Arago: 25-cent Gatun Spillway-Before

25-cent Gatun Spillway-Before

The Canal Zone Postal Service issued the 25-cent Gatun Spillway-Before (Scott 134) commemorative stamp on August 15, 1939, as one of the high values in the sixteen-stamp Twenty-fifth Anniversary Series. The series includes eight 'before' and eight 'after" scenes of important Panama Canal facilities.

This stamp features an image of the giant concrete spillway and gates as they appeared on February 13, 1913, when the impounded waters of the Chagres River began filling one of the world's largest artificial lakes. The dam itself at Gatun still stands almost unchanged from the day completed. It rises from over a half mile wide at its base to only a hundred feet at its crest and 105 feet above sea level. This scene sweeps over the new river channel towards the spillway from the downstream or northern side. In the far distance, a glimpse of the slowly filling Gatun Lake can be seen.

Like many of the stamps in this series, the 25-cent stamp had no readily identifiable use. Patrons used it as a 'make-up' stamp on packages and special usages such as registered airmail letters.

The Bureau of Printing and Engraving produced 105,000 of this stamp, the fewest of any stamp in the series. Only 34,283 sold, leaving almost 71,000 remaining after being withdrawn from sale on February 28, 1941. Of all the stamps in this series, only the 11-cent is scarcer, with barely over 34,000 having sold.

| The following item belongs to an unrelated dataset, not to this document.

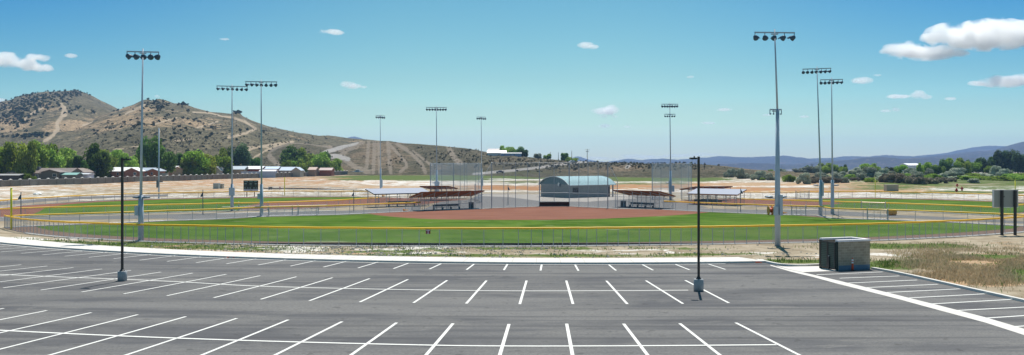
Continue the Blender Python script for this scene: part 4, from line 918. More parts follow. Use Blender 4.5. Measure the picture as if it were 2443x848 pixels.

All of the stamps in this long series sold well on the first day of issue. Collectors purchased large quantities, and many appeared on cacheted first day covers. Like the others, covers postmarked at any of the smaller towns and military bases are scarce. In terms of non-philatelic usages, collectors consider it the scarcest. For example, the 11-cent, even rarer in terms of sale, occasionally appears on a first class airmail letter that cost fifteen cents.

The relatively high value of the 25-cent stamp precluded its use for anything but a special service usage or package. Collectors soaked most of these off; others just simply threw them away. A few appear on envelopes from the Canal Zone Philatelic Agency, but any other usage is rare.